Quickfire analysis of the brand, marketing and media stories that might just crop up in your meetings, brought to you today by editor-in-chief Gordon Young.
In an apparent ‘squeeze ‘em ‘till the pips squeak’ move, Spotify has announced its second subscription price increase in a year while the music industry demands bigger royalties and it seeks to recoup the investment it has made in audiobooks.
The Swedish company, which despite its fame and ubiquity has never posted an annual profit, will charge subscribers $2 a month more in five markets, including the UK, Australia and Pakistan, before raising prices in the US later this year, Bloomberg reported.
It will also launch a discount plan that will offer Spotify services without audiobooks.

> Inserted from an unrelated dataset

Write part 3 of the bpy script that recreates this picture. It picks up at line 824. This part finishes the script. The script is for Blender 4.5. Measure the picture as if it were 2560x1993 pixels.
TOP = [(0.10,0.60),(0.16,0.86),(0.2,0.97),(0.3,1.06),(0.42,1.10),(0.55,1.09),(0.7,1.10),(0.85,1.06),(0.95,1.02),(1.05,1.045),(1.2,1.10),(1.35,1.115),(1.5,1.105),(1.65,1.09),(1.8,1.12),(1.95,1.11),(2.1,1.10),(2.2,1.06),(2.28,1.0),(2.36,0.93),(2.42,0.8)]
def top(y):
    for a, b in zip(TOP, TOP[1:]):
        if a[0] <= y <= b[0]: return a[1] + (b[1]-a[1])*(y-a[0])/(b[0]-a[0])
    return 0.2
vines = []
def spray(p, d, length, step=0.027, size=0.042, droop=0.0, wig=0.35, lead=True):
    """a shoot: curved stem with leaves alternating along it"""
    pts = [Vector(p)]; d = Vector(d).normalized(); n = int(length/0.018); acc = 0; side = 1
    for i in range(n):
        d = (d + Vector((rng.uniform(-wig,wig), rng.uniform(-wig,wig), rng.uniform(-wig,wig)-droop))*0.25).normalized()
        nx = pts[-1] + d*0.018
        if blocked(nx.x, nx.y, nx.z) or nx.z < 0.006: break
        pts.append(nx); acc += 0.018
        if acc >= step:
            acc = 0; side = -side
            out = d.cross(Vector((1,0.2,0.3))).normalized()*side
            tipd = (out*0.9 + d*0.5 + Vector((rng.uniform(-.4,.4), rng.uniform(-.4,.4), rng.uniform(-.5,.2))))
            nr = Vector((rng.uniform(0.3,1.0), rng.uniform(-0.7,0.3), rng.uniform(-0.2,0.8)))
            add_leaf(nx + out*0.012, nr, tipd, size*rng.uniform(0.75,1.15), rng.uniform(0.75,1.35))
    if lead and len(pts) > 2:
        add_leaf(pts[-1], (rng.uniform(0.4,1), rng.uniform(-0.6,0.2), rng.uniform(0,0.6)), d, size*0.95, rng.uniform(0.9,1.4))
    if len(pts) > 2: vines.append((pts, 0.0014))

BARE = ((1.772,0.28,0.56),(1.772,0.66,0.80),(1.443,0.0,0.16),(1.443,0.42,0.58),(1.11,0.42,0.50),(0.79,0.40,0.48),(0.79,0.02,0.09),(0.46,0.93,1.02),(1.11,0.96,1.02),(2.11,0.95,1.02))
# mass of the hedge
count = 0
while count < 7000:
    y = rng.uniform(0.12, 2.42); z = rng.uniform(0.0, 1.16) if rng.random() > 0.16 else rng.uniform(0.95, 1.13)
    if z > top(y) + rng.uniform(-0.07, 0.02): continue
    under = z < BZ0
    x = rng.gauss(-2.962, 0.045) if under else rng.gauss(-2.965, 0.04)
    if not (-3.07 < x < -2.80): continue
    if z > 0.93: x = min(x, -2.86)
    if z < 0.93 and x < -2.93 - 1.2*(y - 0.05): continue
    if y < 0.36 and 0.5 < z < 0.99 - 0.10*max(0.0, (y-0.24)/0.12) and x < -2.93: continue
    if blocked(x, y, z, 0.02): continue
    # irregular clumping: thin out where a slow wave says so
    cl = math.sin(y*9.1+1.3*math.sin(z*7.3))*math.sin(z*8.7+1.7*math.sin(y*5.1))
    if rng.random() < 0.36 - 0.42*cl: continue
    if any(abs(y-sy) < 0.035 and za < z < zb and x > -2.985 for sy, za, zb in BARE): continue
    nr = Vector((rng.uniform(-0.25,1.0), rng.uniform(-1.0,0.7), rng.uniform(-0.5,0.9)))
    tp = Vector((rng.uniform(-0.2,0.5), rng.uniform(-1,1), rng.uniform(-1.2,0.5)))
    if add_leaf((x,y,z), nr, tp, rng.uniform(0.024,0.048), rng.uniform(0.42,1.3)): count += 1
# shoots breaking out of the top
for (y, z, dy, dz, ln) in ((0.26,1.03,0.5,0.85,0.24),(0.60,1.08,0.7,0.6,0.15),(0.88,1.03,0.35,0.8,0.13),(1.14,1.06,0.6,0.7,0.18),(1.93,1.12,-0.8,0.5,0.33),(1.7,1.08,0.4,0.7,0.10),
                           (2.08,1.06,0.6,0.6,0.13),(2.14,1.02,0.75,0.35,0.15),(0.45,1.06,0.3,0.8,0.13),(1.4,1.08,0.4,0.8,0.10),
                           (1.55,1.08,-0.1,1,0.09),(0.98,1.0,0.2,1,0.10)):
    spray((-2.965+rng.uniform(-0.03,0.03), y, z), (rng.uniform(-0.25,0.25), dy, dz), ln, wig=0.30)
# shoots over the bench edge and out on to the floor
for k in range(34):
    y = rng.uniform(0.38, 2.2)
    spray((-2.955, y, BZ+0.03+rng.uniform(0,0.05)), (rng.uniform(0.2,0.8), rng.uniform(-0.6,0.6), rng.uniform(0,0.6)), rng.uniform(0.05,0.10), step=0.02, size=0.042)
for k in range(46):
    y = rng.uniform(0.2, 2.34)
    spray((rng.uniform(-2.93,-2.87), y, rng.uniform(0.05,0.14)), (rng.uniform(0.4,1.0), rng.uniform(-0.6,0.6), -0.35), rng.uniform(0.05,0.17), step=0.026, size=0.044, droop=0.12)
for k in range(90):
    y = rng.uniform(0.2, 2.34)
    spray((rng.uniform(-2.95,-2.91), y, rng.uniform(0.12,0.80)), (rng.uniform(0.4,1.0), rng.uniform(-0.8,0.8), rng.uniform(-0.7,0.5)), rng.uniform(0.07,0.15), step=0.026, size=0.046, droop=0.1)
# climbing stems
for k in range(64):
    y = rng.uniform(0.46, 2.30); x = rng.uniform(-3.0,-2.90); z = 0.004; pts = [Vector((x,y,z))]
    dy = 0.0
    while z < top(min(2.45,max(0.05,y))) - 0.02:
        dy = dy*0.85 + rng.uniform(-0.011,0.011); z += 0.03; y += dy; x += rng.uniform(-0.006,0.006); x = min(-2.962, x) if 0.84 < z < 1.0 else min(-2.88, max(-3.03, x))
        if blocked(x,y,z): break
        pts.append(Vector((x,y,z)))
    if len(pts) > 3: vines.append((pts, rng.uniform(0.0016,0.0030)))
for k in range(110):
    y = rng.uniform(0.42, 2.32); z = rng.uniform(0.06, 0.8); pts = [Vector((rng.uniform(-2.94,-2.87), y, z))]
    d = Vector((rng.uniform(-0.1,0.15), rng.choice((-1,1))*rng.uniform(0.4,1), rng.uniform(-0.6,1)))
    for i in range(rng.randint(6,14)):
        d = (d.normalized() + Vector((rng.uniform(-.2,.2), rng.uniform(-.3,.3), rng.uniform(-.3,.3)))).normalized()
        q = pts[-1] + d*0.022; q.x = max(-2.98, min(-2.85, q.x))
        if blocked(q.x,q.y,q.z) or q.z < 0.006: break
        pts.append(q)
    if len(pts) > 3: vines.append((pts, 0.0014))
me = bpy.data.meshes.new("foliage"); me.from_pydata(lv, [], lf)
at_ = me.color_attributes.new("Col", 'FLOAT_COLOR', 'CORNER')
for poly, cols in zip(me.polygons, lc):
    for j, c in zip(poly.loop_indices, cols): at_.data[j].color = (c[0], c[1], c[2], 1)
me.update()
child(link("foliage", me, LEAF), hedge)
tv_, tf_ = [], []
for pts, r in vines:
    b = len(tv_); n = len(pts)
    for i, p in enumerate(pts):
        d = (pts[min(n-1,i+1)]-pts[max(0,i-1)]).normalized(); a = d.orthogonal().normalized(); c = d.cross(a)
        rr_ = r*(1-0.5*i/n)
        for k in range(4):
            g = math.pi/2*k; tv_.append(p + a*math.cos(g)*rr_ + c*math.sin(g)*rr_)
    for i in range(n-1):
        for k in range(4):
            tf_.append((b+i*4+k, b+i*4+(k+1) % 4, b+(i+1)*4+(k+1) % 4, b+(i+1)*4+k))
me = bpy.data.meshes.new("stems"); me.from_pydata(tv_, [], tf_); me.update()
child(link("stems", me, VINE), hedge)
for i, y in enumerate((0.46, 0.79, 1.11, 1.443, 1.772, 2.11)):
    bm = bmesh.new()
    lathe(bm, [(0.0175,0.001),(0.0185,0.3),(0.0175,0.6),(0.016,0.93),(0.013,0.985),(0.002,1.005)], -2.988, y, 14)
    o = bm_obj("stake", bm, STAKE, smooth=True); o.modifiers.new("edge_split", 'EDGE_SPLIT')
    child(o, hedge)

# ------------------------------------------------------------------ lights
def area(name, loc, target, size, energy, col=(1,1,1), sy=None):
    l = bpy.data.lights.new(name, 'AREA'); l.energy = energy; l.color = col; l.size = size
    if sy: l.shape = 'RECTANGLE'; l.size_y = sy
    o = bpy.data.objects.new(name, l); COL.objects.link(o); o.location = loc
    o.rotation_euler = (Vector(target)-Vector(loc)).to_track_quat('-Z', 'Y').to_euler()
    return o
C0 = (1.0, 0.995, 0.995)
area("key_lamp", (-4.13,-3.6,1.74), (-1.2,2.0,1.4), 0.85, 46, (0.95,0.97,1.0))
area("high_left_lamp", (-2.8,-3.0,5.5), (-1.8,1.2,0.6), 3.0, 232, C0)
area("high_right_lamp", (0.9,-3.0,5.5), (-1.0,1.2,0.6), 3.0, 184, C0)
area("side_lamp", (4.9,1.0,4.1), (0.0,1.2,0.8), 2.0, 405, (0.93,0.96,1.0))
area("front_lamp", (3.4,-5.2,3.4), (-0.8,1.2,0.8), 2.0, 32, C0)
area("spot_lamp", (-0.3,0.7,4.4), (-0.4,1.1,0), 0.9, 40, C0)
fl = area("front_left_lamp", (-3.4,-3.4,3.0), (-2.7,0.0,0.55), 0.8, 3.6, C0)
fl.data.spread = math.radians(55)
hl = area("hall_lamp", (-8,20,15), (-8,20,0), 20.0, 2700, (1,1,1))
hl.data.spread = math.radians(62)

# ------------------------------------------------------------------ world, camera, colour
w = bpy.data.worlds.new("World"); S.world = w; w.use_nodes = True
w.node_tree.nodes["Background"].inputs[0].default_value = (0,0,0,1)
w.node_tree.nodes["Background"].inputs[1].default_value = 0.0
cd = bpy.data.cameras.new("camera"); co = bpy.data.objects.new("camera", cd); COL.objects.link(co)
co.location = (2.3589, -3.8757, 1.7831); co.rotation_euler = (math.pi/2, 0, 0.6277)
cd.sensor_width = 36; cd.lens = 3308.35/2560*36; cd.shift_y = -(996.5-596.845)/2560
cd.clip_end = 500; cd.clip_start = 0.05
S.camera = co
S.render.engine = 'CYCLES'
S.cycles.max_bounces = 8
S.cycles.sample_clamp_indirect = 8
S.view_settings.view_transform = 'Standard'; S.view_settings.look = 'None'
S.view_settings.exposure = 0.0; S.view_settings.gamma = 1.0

Existing subscribers were offered 15 hours of free audiobook listening a week.
One wonders if the strategy of incremental price increases may be a cautious way of testing how price-sensitive its subscribers are. But the company will no doubt hope there will be more capacity to raise prices to cover royalty fees, which amounted to $9bn last year.
Source: The Verge
Musicians tackle AI
Could music royalties soon be a thing of the past? More than 200 artists have signed a letter to AI companies asking them to stop using their songs to train their models.
The music industry ecosystem, they say, is at risk of destruction. The letter was signed by the likes of Billie Eilish, Smokey Robinson and Katy Perry. Emotive stuff. To support the campaign, The Drum spent all of 60 seconds asking Suno.AI to compose this song to highlight the fears.
Source: BBC
Dr Martens to give stock exchange boot?
Dr Martens, which once had a £4bn ($5.06bn) valuation when it first floated, should leave the stock market according to one of its investors. The brand, which now has a value of around £800m ($1.012bn), has struggled with supply problems and maintaining relevance in the fickle US fashion market.
The Telegraph reported a letter sent by investor Mario Cibelli of Marathon that said the company’s earnings would be higher if it quit the public markets or became part of a larger multi-brand holding company.
He said a strategic buyer could add ‘further scale to operations, create new synergies and eliminate unnecessary overhead.”
Source: The Times
Royal Mail’s stamp of disapproval
In an age of AI, the Royal Mail seems engaged in a battle from another time. It has announced proposals to reduce deliveries of its second class letter to three days a week, as opposed to six.
The plans would cancel Saturday deliveries and reduce the rest to every other weekday. It has also said it plans to reduce the delivery speed of its bulk delivery mail to arrive within three days instead of two.
The company says the changes are essential if its business is to remain sustainable. However, the proposal has been met with scorn by the likes of the Greeting Card Association and magazine publishers. They fear they will be forced on to a higher first-class tariff to maintain time-sensitive deliveries – in turn, threatening the sustainability of their businesses.